Simultaneamente, prodigalizava encômios a seus discípulos. Pois no exato momento em que tecia tais considerações, vê passar um jovem seu discípulo. Chamou-o logo: – “Vem cá!”. E apresentando-o a Coelho Neto: – “Veja bem este menino, assim simples e modesto. Pois é um gênio, amigo! Um verdadeiro gênio!”.
Isso porque ao lecionar, não considerava o aluno a tabula rasa, a massa informe que lhe cabia moldar, mas o se pensante, capaz de trava com o mestre os debates mais vivos, no clima fecundo do diálogo das ideias.
Um dia, na Faculdade de Direito, sentiu-se indisposto.
Dirigiu-se aos alunos:
– “Não dou aula hoje. Estou muito burro para falar e vocês ainda mais burros para me compreenderem!”.
Sua excentricidade era legendária. Quando integrava Bancas Examinadoras, todos gostavam de assistir à arguição, pois tinha rasgos originais que faziam sua fama.
Ao examinar um aluno, viu que seu nome de família era Correia. Em vez de formular questões, indagou:
– “É parente de Raimundo Correia?”.
Ante a resposta afirmativa, determinou:
– “Pois então recite “As Pombas”.
Por coincidência, ou por sorte, o aluno sabia de cor o famoso soneto e pode declamar seus catorze versos.

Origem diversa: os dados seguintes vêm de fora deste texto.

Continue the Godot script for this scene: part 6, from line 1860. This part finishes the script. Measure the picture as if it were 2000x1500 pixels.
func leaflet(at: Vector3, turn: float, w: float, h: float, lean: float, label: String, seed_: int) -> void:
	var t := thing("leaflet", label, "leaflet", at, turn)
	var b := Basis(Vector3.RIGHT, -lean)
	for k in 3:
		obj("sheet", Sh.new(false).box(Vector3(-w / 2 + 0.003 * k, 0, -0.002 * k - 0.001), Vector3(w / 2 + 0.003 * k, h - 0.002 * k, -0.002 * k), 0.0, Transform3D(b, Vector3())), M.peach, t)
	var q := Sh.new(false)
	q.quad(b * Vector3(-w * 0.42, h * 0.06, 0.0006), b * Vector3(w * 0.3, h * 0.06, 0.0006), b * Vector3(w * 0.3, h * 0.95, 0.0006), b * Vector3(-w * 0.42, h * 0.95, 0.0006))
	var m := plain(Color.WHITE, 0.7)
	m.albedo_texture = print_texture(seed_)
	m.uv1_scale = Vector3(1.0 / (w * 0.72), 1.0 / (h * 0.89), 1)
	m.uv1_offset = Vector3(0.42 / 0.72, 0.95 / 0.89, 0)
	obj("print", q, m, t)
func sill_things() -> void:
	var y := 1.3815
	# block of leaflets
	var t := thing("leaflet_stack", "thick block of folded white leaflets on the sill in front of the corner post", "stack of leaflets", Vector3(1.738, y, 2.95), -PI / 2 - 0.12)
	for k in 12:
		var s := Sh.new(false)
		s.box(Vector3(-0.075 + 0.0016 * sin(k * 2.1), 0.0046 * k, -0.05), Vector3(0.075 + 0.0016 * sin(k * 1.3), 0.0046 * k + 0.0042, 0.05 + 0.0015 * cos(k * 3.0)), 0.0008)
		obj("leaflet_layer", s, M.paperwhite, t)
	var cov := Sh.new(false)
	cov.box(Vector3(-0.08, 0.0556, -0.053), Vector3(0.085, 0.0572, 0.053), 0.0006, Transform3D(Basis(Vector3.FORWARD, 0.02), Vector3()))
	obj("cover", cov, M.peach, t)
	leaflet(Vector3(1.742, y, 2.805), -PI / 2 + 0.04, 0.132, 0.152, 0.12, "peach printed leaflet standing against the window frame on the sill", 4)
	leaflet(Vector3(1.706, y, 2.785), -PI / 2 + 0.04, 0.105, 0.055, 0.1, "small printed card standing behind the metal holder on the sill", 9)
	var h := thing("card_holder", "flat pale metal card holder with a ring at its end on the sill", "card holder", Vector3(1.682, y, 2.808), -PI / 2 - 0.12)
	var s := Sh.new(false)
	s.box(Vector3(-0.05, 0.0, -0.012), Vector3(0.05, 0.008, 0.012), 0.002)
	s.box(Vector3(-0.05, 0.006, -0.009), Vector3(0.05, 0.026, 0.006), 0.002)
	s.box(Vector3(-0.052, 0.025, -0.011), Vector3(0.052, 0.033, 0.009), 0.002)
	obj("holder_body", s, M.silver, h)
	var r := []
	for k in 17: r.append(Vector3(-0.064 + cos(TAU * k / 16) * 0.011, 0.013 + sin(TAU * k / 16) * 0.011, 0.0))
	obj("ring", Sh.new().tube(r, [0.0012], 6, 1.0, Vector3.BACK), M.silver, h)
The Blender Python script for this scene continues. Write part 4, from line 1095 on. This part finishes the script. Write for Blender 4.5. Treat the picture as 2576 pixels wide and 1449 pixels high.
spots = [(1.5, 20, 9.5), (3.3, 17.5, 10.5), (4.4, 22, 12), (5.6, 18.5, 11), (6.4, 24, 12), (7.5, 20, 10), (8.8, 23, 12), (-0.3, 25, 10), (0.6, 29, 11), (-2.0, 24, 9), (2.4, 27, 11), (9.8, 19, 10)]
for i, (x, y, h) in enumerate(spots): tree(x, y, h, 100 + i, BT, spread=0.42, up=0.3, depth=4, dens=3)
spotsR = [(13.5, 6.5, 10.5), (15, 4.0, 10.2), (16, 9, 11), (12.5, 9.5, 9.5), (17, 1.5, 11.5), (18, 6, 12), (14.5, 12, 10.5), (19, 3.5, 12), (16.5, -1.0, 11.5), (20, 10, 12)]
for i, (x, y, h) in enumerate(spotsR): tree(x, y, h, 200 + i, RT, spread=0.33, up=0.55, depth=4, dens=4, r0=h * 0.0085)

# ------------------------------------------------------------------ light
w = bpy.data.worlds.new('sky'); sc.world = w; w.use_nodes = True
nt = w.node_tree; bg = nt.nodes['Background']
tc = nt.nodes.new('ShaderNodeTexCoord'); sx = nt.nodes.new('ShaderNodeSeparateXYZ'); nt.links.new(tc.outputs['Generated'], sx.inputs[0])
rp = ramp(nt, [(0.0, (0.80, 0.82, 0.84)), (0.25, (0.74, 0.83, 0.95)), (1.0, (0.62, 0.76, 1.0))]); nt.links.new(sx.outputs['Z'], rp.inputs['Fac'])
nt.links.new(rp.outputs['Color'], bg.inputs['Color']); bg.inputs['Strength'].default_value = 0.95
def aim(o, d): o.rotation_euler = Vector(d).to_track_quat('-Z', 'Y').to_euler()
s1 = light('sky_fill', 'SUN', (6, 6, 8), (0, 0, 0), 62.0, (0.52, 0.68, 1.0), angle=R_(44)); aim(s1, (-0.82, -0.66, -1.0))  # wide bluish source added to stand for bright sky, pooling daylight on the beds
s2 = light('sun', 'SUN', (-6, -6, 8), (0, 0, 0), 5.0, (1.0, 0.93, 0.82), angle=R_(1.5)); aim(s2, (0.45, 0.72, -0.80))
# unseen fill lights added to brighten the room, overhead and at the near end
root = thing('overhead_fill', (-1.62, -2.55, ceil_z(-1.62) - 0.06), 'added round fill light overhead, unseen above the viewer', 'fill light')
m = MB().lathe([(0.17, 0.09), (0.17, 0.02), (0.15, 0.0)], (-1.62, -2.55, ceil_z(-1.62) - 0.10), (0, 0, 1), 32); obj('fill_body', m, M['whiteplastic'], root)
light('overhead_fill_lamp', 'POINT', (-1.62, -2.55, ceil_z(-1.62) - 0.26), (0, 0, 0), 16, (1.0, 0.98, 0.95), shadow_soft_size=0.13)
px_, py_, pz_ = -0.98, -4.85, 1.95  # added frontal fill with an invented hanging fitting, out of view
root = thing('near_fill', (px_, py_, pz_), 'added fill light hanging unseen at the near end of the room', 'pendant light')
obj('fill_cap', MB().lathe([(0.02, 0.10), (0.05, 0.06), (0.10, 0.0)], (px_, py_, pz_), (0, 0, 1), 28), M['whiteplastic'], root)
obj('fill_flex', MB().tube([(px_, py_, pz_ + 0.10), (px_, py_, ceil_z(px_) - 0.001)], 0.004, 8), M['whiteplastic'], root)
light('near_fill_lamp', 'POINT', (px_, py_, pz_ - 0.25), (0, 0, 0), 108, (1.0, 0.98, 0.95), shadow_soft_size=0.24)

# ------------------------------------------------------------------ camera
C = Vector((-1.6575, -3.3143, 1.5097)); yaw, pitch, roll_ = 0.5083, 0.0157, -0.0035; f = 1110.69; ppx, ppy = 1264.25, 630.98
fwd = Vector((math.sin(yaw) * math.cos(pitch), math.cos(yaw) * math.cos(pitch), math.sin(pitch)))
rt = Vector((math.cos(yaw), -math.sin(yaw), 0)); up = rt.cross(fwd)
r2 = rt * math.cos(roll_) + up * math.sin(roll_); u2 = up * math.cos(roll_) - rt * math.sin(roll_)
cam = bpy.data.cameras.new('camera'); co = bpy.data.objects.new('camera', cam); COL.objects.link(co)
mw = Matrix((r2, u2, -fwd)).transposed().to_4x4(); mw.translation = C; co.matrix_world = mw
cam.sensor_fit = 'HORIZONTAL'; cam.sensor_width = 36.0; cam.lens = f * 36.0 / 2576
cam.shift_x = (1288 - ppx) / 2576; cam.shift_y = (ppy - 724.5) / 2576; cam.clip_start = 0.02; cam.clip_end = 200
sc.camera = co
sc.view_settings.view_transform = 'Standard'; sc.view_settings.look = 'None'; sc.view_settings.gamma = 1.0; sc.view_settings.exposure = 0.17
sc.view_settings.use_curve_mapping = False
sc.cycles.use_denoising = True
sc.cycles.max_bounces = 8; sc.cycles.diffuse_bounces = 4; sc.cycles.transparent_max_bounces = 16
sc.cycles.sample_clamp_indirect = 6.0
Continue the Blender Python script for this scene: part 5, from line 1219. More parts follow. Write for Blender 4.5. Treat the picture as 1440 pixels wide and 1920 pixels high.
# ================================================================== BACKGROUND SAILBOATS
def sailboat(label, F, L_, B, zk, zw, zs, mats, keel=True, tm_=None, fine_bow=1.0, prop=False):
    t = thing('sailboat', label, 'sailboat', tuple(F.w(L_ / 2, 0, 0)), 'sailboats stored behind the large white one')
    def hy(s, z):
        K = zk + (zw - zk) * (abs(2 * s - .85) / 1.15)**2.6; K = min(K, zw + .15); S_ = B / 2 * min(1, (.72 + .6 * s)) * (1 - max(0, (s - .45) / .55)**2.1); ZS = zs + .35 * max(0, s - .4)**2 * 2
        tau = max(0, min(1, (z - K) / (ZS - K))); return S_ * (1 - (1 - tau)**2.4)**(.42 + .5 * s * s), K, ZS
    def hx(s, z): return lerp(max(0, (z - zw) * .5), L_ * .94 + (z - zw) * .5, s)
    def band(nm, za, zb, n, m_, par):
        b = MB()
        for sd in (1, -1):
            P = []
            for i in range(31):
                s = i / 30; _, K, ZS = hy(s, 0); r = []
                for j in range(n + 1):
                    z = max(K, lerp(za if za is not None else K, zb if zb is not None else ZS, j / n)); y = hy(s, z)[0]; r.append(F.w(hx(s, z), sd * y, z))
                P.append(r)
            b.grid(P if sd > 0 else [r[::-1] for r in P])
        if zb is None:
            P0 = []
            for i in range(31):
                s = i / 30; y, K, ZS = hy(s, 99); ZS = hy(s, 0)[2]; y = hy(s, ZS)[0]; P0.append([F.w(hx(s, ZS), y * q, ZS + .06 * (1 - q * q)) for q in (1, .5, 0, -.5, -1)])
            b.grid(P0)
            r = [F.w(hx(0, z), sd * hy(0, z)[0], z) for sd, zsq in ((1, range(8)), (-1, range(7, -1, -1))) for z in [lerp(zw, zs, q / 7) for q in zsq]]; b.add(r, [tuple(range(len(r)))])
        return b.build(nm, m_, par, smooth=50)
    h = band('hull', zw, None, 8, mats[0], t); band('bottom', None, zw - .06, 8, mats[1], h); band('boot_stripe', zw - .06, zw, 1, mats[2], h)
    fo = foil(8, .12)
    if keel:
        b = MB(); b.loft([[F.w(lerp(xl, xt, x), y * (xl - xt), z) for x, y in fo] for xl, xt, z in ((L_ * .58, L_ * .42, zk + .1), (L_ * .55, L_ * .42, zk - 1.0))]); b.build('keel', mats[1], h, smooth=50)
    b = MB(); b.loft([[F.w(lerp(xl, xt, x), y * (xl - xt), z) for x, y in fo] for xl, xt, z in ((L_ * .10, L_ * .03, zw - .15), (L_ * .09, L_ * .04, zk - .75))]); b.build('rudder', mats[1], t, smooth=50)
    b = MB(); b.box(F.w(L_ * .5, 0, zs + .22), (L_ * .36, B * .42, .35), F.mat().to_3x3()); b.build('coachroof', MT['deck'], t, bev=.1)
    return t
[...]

Ao fim do soneto, Silvio Romero aplaudiu e exclamou:
– “Pode ir! Está aprovado!”.
O crítico severo, rigorosíssimo, era um sentimental. Ao surgirem os primeiros versos de Cruz e Sousa, tão estranhos pareciam a Silvio Romero que ele não perdoou o jovem poeta. Não poderia aceitar lances como este: “Cróton selvagem, tinhorão lascivo/ Planta mortal, carnívora, sangrenta/ Da tua carne báquica rebenta/ A vermelha explosão de um sangue vivo”.
Repudiou, com chibata verbal e ferina, a novidade. Era o ímpeto combativo e audaz de seu temperamento.
Foi procurado pouco depois por Nestor Victor, jovem crítico paranaense e amigo de Cruz e Sousa.
– “O senhor foi muito severo com o poeta. É poeta pobre, modesto funcionário da Estrada de Ferro. Negro, tuberculoso, desprezado por causa da cor…”
Silvio ficou comovido. – “Você poderia ler alguma coisa de seu livro outra vez?”.
Após alguns minutos, interrompeu a leitura:
– “Sabe que não é assim tão mau… Lei mais um pouco…”
Nestor Victor volveu à leitura, pausadamente, emocionadamente. Caprichou ao extrair efeitos do verso adequadamente declamado.
Até que Silvio Romero concluiu:
– “Ele é mesmo preto e tuberculoso? Mas então é um grande poeta!”
A rudeza de Silvio Romero não o impedia de ser justo. Um examinando seu, na arguição oral, com a suficiência própria dos moços, quase raiou pela descortesia. O crítico, homem de briga, reagiu com azedume. Mas, ao atribuir o conceito ao aluno, aprovou-o sem relutância.
– “Foi insolente. Não há dúvida de que foi insolente. Mas provou que tem talento. Meu dever era ser justo!”.
O sentimento de Justiça era enfaticamente evidenciado quando ele defendia Tobias Barreto. Se alguém ensaiasse restrições a Tobias, Silvio saía prontamente, com a impetuosidade de seu feitio, a defender o amigo morto.
– “Agridam-me, mas a Tobias não consinto. É uma injustiça. É o desconhecimento dos serviços relevantíssimos que ele prestou à nossa mentalidade”. Muitas de suas polêmicas resultaram dessa defesa. Sobretudo o livro em que, a pretexto de estudar Machado de Assis, nada mais foi do que a exaltação de Tobias Barreto.